From Anecdote to Evidence
Agencies that thrive under modern oversight moved from anecdote-driven decisions to evidence-driven execution.
- How many ideas were submitted this quarter, and from which offices?
- What percentage made it through feasibility review? What were the most common rejection reasons?
- How long does the average idea spend in pilot testing? Where are the bottlenecks?
- Of the ideas implemented in FY25, what measurable outcomes did they deliver? How does that compare to the original estimates?
- What themes are emerging across submissions? Are we seeing signals that should inform strategic planning?
These questions are unanswerable in a word-of-mouth system. They’re baseline reporting in a systematic one.

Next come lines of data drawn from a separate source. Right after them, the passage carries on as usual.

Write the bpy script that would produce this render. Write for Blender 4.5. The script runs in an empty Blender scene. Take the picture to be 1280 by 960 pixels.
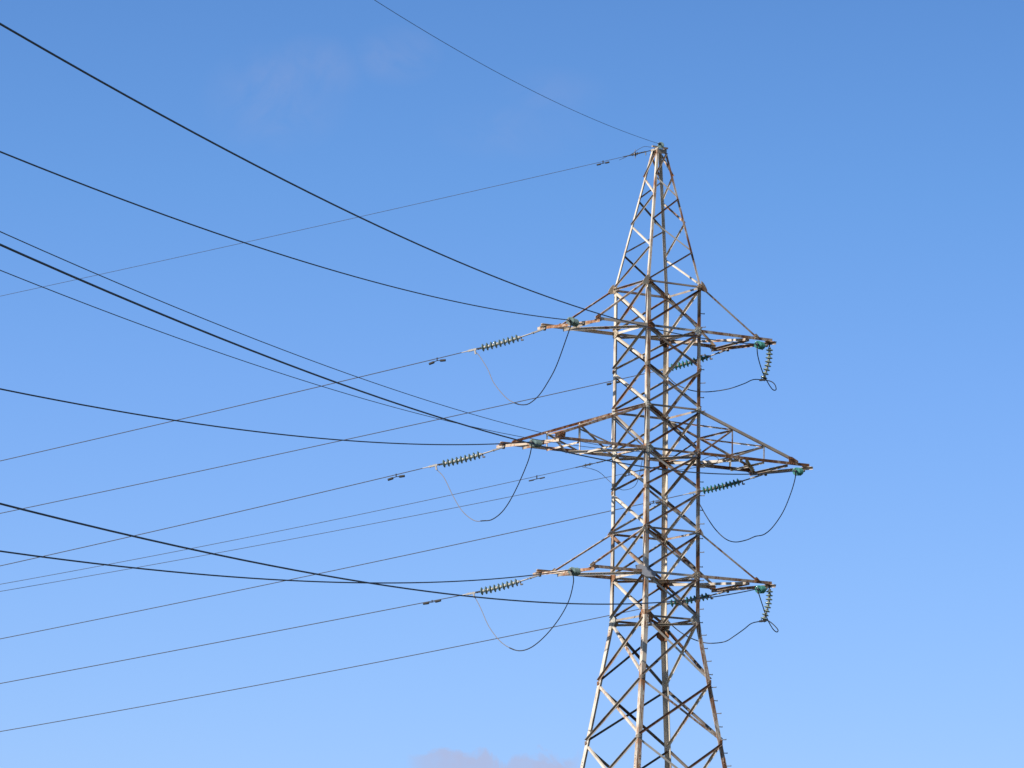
import bpy, bmesh, math, random
from mathutils import Vector, Matrix
random.seed(7)
scene = bpy.context.scene
COL = scene.collection
R = math.radians

# ------------------------------------------------------------------ camera
EYE = 1.6                                     # eye height above the ground
PITCH, ROLL, FPX = 0.174013, 0.014563, 5874.73
cam_d = bpy.data.cameras.new("camera")
cam_d.sensor_width = 36.0
cam_d.lens = FPX / 1280.0 * 36.0
cam_d.clip_start = 0.5
cam_d.clip_end = 20000
cam = bpy.data.objects.new("camera", cam_d)
COL.objects.link(cam)
fw = Vector((0, math.cos(PITCH), math.sin(PITCH)))
up0 = Vector((0, -math.sin(PITCH), math.cos(PITCH)))
rt0 = Vector((1, 0, 0))
cr, sr = math.cos(ROLL), math.sin(ROLL)
rt = rt0 * cr + up0 * sr
up = up0 * cr - rt0 * sr
cam.matrix_world = Matrix(((rt.x, up.x, -fw.x, 0), (rt.y, up.y, -fw.y, 0), (rt.z, up.z, -fw.z, EYE), (0, 0, 0, 1)))
scene.camera = cam

# ------------------------------------------------------------------ sky and sun
SUN_EL = R(36)
SUN_AZ = R(180 + 38)                          # measured from +X towards +Y: left of the view, a little behind it
sun_dir = Vector((math.cos(SUN_AZ) * math.cos(SUN_EL), math.sin(SUN_AZ) * math.cos(SUN_EL), math.sin(SUN_EL)))
world = bpy.data.worlds.new("World")
scene.world = world
world.use_nodes = True
wt = world.node_tree
for n in list(wt.nodes): wt.nodes.remove(n)
def wn(t, **k):
    n = wt.nodes.new(t)
    for a, b in k.items(): setattr(n, a, b)
    return n
def wmath(op, a, b=None, c=None, clamp=False):
    n = wn('ShaderNodeMath', operation=op, use_clamp=clamp)
    for i, v in enumerate((a, b, c)):
        if v is None: continue
        if isinstance(v, (int, float)): n.inputs[i].default_value = v
        else: wt.links.new(v, n.inputs[i])
    return n.outputs[0]
sky = wn('ShaderNodeTexSky', sky_type='NISHITA')
sky.sun_disc = False
sky.sun_elevation = SUN_EL
sky.sun_rotation = math.pi / 2 - SUN_AZ       # 0 = +Y, clockwise
sky.altitude = 100
sky.air_density = 1.0
sky.dust_density = 0.6
sky.ozone_density = 2.0
tc = wn('ShaderNodeTexCoord')
sep = wn('ShaderNodeSeparateXYZ')
wt.links.new(tc.outputs['Generated'], sep.inputs[0])
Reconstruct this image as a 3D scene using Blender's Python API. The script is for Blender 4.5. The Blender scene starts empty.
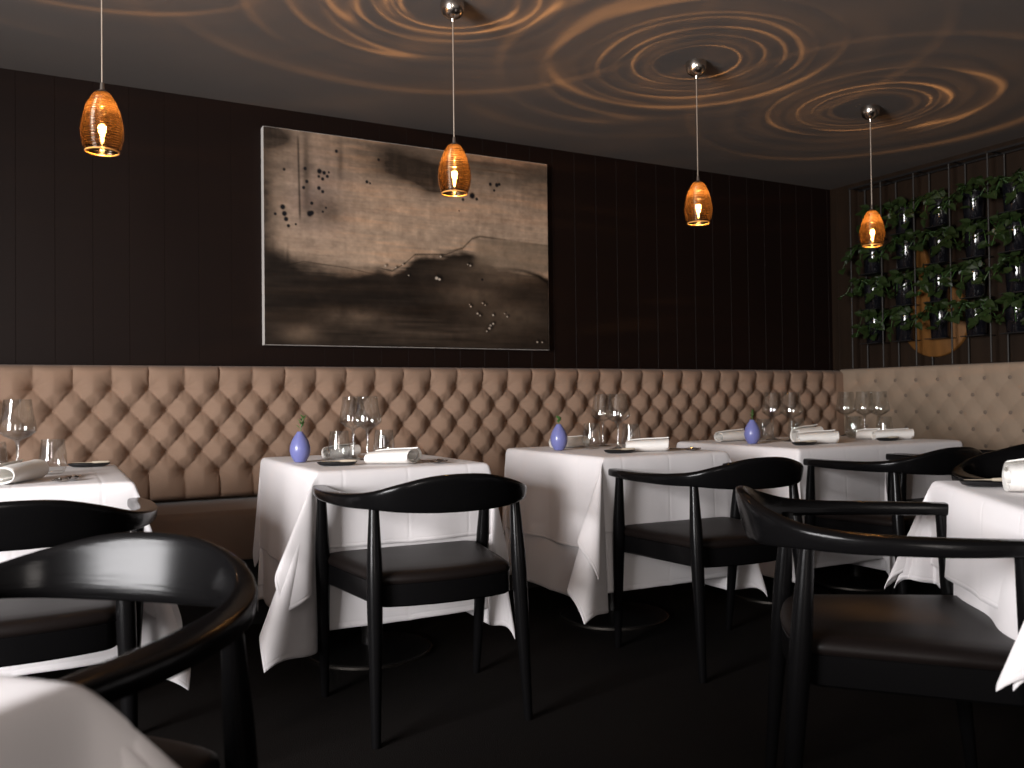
import bpy, bmesh, math, random
import numpy as np
from mathutils import Vector, Matrix, noise as mnoise
R = math.radians
PI = math.pi
random.seed(7)
sc = bpy.context.scene
COL = sc.collection

# ------------------------------------------------------------------ materials
def mat(name, color=(.5, .5, .5), rough=.5, metal=0, spec=.5, bump=None, vary=None, coat=0, sheen=0, subs=0):
    m = bpy.data.materials.new(name); m.use_nodes = True
    nt = m.node_tree; b = nt.nodes['Principled BSDF']
    b.inputs['Base Color'].default_value = (*color, 1)
    b.inputs['Roughness'].default_value = rough
    b.inputs['Metallic'].default_value = metal
    b.inputs['Specular IOR Level'].default_value = spec
    b.inputs['Coat Weight'].default_value = coat
    b.inputs['Sheen Weight'].default_value = sheen
    if subs:
        b.inputs['Subsurface Weight'].default_value = subs
        b.inputs['Subsurface Scale'].default_value = .01
    tc = nt.nodes.new('ShaderNodeTexCoord')
    if vary:                       # (scale xyz, amount)
        mp = nt.nodes.new('ShaderNodeMapping'); mp.inputs['Scale'].default_value = vary[0]
        n = nt.nodes.new('ShaderNodeTexNoise'); n.inputs['Scale'].default_value = 1; n.inputs['Detail'].default_value = 4
        mx = nt.nodes.new('ShaderNodeMix'); mx.data_type = 'RGBA'
        k = vary[1]
        mx.inputs[6].default_value = (*[c * (1 - k) for c in color], 1)
        mx.inputs[7].default_value = (*[min(1, c * (1 + k)) for c in color], 1)
        nt.links.new(tc.outputs['Object'], mp.inputs[0]); nt.links.new(mp.outputs[0], n.inputs['Vector'])
        nt.links.new(n.outputs['Fac'], mx.inputs[0]); nt.links.new(mx.outputs[2], b.inputs['Base Color'])
    if bump:                       # (scale xyz, strength, distance)
        mp = nt.nodes.new('ShaderNodeMapping'); mp.inputs['Scale'].default_value = bump[0]
        n = nt.nodes.new('ShaderNodeTexNoise'); n.inputs['Scale'].default_value = 1; n.inputs['Detail'].default_value = 3
        bp = nt.nodes.new('ShaderNodeBump'); bp.inputs['Strength'].default_value = bump[1]; bp.inputs['Distance'].default_value = bump[2]
        nt.links.new(tc.outputs['Object'], mp.inputs[0]); nt.links.new(mp.outputs[0], n.inputs['Vector'])
        nt.links.new(n.outputs['Fac'], bp.inputs['Height']); nt.links.new(bp.outputs[0], b.inputs['Normal'])
    return m

def thin_fresnel(nt, f0_):
    # Schlick reflectance of a thin sheet, the same from both sides
    lw = nt.nodes.new('ShaderNodeLayerWeight'); lw.inputs[0].default_value = .5
    p = nt.nodes.new('ShaderNodeMath'); p.operation = 'POWER'; p.inputs[1].default_value = 4.0
    ml = nt.nodes.new('ShaderNodeMath'); ml.operation = 'MULTIPLY_ADD'; ml.inputs[1].default_value = .75; ml.inputs[2].default_value = f0_
    nt.links.new(lw.outputs['Facing'], p.inputs[0]); nt.links.new(p.outputs[0], ml.inputs[0])
    return ml.outputs[0]

def thin_glass(name, tint=(.97, .98, .98), gloss=1.0):
    m = bpy.data.materials.new(name); m.use_nodes = True
    nt = m.node_tree; nt.nodes.clear()
    o = nt.nodes.new('ShaderNodeOutputMaterial'); mx = nt.nodes.new('ShaderNodeMixShader')
    t = nt.nodes.new('ShaderNodeBsdfTransparent'); t.inputs[0].default_value = (*tint, 1)
    g = nt.nodes.new('ShaderNodeBsdfGlossy'); g.inputs['Roughness'].default_value = .02
    nt.links.new(thin_fresnel(nt, .08 * gloss), mx.inputs[0])
    nt.links.new(t.outputs[0], mx.inputs[1]); nt.links.new(g.outputs[0], mx.inputs[2]); nt.links.new(mx.outputs[0], o.inputs[0])
    return m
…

The Infrastructure Question
Modernizing government innovation is not primarily a culture challenge. It is an execution infrastructure decision. Agencies that treat innovation as “let people share ideas” will continue to struggle with oversight, justification, and ROI questions. Agencies that treat it as a structured process, with intake workflows, evaluation frameworks, outcome measurement, and audit trails, will have the evidence base that federal performance management now requires.
Baseball entered its statistical era because the teams that adopted data-driven processes started winning more games. Government innovation is entering its evidence era because efforts that prove measurable value are the ones that survive budget reviews, oversight scrutiny, and leadership turnover.
The question is no longer whether your agency collects ideas. The question is whether you have built a system that turns participation into measurable outcomes.